To be or not to be…. controversial

Last year, the National Portrait Gallery hosted an exhibition called, “Hide/Seek: Difference and Desire in American Portraiture” that ended up causing quite a stir. The show examines how gender and sexual identity informed and was a key component to modernism in America, and contributed a perspective about modern painting that has not yet been fully explored. While there were some risqué aspects of the show (nudity, playing with gender and gender roles), there was one piece that caused a particular outcry among the religious right.  David Wojnarowicz’s video, called “A Fire in My Belly,” that contained a scene of ants crawling over a crucifix, was taken down, as it was seen by some (namely William Donohue of the Catholic League) as anti-Catholic. There was a huge outcry against this decision, and a series of protests and panels were held across the country to discuss the Smithsonian Secretary’s decision. Funding was pulled from the exhibition, and some of the artists in the exhibition took down their artwork. This was a controversy on the scale of the Robert Mapplethorpe exhibition at the Corcorcan Gallery in 1989, and many people were not pleased.

Fast forward one year, and “Hide/Seek” is now opening at the Brooklyn Museum in New York. But the Brooklyn Museum Director, Arnold Lehman, has made it quite clear that Woknarowicz’s work will be a part of the exhibition: “Lehman says there is a long history of gruesome depictions of the crucifix in art history and says the piece shows the anguish and anger of an artist dying of AIDS. ‘He himself was brought up as Catholic. I don’t think he would have ever thought if this as anti-Christian or anti-Catholic,’ says Lehman. ‘I think he thought of this as a cry for someone to look at the suffering going on in the world and try to help.'”
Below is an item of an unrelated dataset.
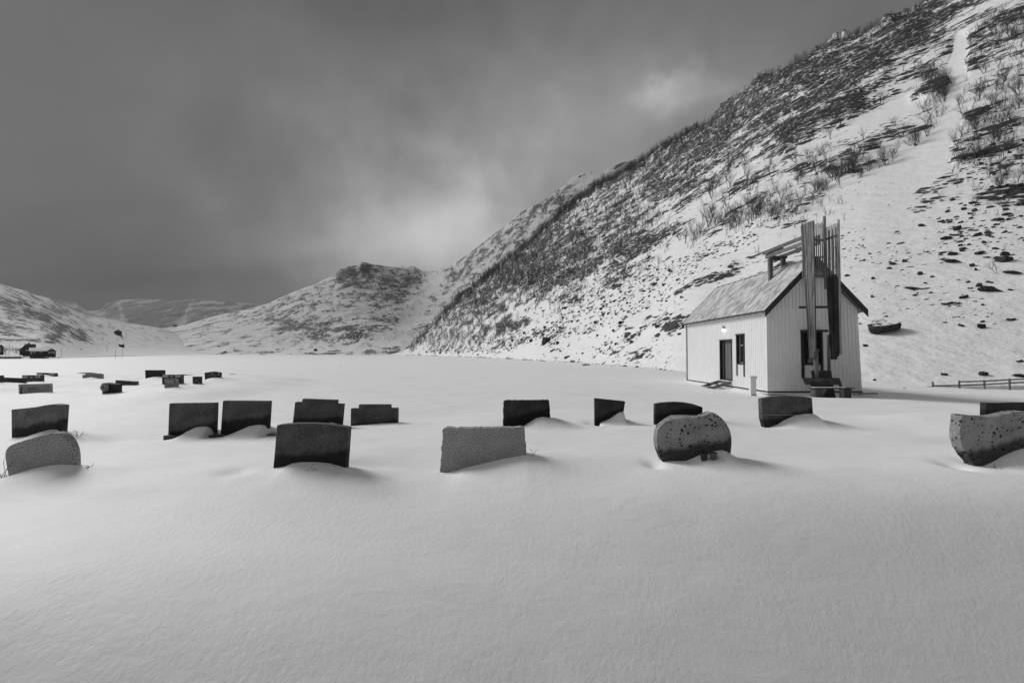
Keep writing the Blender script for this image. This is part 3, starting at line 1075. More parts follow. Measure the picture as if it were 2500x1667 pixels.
bx = cF([(420, 308), (600, 342)]); lettering(o, x0, z0, 18.2, (*bx[0], *bx[1]), m_letter, 2, seed=5)
o, x0, z0 = stone('black gravestone with pale carved panels standing farthest back in the left cluster', g_blk, 20.0, cF([(600, 262), (598, 196), (900, 206), (902, 262)]), cF([(600, 262), (720, 232), (800, 232), (902, 262)]), 0.14, sf=0.5)
patch_on(o, x0, z0, 20.0, [cF([(606, 206), (702, 206), (702, 240), (606, 240)]), cF([(800, 212), (894, 214), (894, 252), (800, 246)])], m_panel, 'carved_panel')
o, x0, z0 = stone('long light grey gravestone with a dark cross on its left and worn dark lettering', g_grey, 15.2, cF([(308, 555), (300, 390), (820, 378), (826, 514)]), cF([(308, 555), (480, 536), (700, 520), (826, 514)]), 0.09)
mb = MB()
poly_line(mb, cF([(353, 430), (353, 546)]), 15.2, x0, z0, .028)
poly_line(mb, cF([(328, 464), (380, 464)]), 15.2, x0, z0, .022)
poly_line(mb, cF([(343, 500), (343, 535)]), 15.2, x0, z0, .05)
mb.build('metal_cross', m_letterd, o)
bx = cF([(450, 442), (645, 492)]); lettering(o, x0, z0, 15.2, (*bx[0], *bx[1]), simple_mat('grey_lettering', 0.045, .2, 40), 2, seed=8)
stone('thin arched black gravestone top barely showing above the snow', g_drk, 22.5, cF([(1272, 232), (1270, 208), (1330, 202), (1420, 198), (1490, 200), (1548, 206), (1550, 222)]), cF([(1272, 228), (1340, 214), (1550, 216)]), 0.12, sf=.5)
o, x0, z0 = stone('low grey gravestone with stepped shoulders, half buried in the back row', g_grey, 20.0, cF([(1350, 292), (1350, 234), (1398, 234), (1398, 212), (1634, 212), (1640, 222), (1672, 222), (1672, 296)]), cF([(1350, 290), (1500, 290), (1560, 268), (1672, 296)]), 0.10, sf=.4)
o, x0, z0 = stone('long low black gravestone tilting down to the right behind the wreath', g_blk, 18.0, cF([(1888, 400), (1896, 320), (2236, 342), (2232, 404)]), cF([(1888, 395), (1975, 410), (2080, 402), (2232, 404)]), 0.13)
bx = cF([(1985, 376), (2120, 396)]); lettering(o, x0, z0, 18.0, (*bx[0], *bx[1]), simple_mat('dim_lettering', 0.12, .2, 40), 1, seed=9)
# stone with a wreath
o, x0, z0 = stone('small dark gravestone carrying a pale round wreath', g_drk, 15.0, cF([(1675, 545), (1668, 384), (1684, 368), (1880, 392), (1876, 534)]), cF([(1675, 546), (1780, 536), (1876, 532)]), 0.30, damp=(0.0,))
wc = P(*cF([(1745, 440)])[0], 15.0)
wr = empty('wreath', (wc.x, 14.93, wc.z))
tag(wr, 'frosted round wreath leaning against the small dark gravestone', 'wreath')
mb = MB()
rw = random.Random(4)
for k in range(230):
    an = rw.uniform(0, 2 * math.pi)
    rr_ = 0.085 + 0.045 * rw.uniform(-1, 1)
    c0 = Vector((math.cos(an) * rr_, rw.uniform(-.03, .02), math.sin(an) * rr_))
    d = Vector((-math.sin(an), rw.uniform(-.6, .2), math.cos(an))) * rw.uniform(.02, .045)
    d += Vector((math.cos(an), 0, math.sin(an))) * rw.uniform(-.02, .03)
    mb.tube(c0, c0 + d, 0.009, 0.003, 4)
mb.build('frosted_twigs', simple_mat('frosted_green', 0.42, .5, 30), wr)
mb = MB()
for k in range(26):
    a0, a1 = 2 * math.pi * k / 26, 2 * math.pi * (k + 1) / 26
    mb.tube((math.cos(a0) * .085, 0.01, math.sin(a0) * .085), (math.cos(a1) * .085, 0.01, math.sin(a1) * .085), .035, .035, 7, False)
mb.build('ring', m_twig, wr)

o, x0, z0 = stone('tall dark gravestone standing alone behind the paired panel stone', g_drk, 20.0, cG([(370, 322), (362, 157), (672, 157), (672, 266)]), cG([(366, 322), (450, 306), (520, 270), (585, 258), (672, 266)]), 0.10, sf=.4, damp=(0.02,))
o, x0, z0 = stone('black gravestone with three panels behind the small pale stone', g_blk, 17.2, cG([(642, 390), (640, 232), (955, 230), (960, 376)]), cG([(642, 390), (960, 376)]), 0.15)
patch_on(o, x0, z0, 17.2, [cG([(652, 242), (745, 242), (745, 276), (652, 276)]), cG([(854, 242), (948, 242), (948, 274), (854, 274)])], m_panel, 'carved_panel')
patch_on(o, x0, z0, 17.2, [cG([(770, 252), (800, 258), (830, 252), (820, 266), (800, 278), (780, 266)])], m_panel, 'carved_bird')
o, x0, z0 = stone('small pale leaning gravestone with a dark border in front of the black one', g_grey, 15.3, cG([(683, 453), (662, 302), (862, 296), (872, 432)]), cG([(683, 453), (800, 440), (872, 428)]), 0.14)
mb = MB()
rq = random.Random(12)
for (ax, ay), (bx_, by_) in (((672, 312), (845, 312)), ((672, 312), (692, 385)), ((850, 312), (852, 370))):
    for k in range(26):
        u = k / 25
        q = cG([(ax + (bx_ - ax) * u + rq.uniform(-5, 5), ay + (by_ - ay) * u + rq.uniform(-5, 5))])[0]
        c0 = P(*q, 15.3)
        mb.box(c0.x - x0 - .008, c0.x - x0 + .008, -.004, .002, c0.z - z0 - .008, c0.z - z0 + .008)
mb.build('carved_border', m_letterd, o)
bx = cG([(708, 380), (835, 425)]); lettering(o, x0, z0, 15.3, (*bx[0], *bx[1]), m_letterd, 2, seed=14)
o, x0, z0 = stone('sunken flat-topped dark gravestone behind the paneled black one', g_drk, 21.5, cG([(990, 262), (985, 229), (1138, 230), (1130, 238)]), cG([(985, 262), (1055, 258), (1085, 240), (1138, 233)]), 0.12, sf=.5, damp=(0.,))
o, x0, z0 = stone('small square gravestone with a dark heart carved on its face', g_slate, 17.2, cG([(1142, 388), (1142, 264), (1268, 264), (1266, 382)]), cG([(1142, 390), (1266, 384)]), 0.13)
hp = []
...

The Brooklyn Museum is using a video to try and put that specific work of art into a context that visitors will understand, therefore diminishing the chances of pissing people off: “The Brooklyn exhibit also has a timeline about the “A Fire In My Belly” video that was not in the D.C. show, as perhaps another way to create context about a controversial work of art.” I definitely understand the need to make the work as accessible as possible (the museum should be doing that for every work it shows), but I think that they are making a mistake by singling out this work again.  Yes it has proven to be controversial and perhaps misunderstood, but every new audience brings the potential for new controversy, especially in a show like “Hide/Seek.” If the museum is going to take the time to contextualize “A Fire in My Belly,” why not do it for the whole show?

I respect the Brooklyn Museum for keeping the exhibition intact and I understand why they added the extra element for “A Fire in My Belly,” but something about that decision rubs me the wrong way. I went to the show while it was in DC, and there are so many incredible paintings that awed me, made me question (or honestly grossed me out a little), BUT the point is that there are so many other works in that show worth talking about. It would be a shame if people got caught up in the controversy again and missed some of the other elements that makes “Hide/Seek” such a powerful exhibition.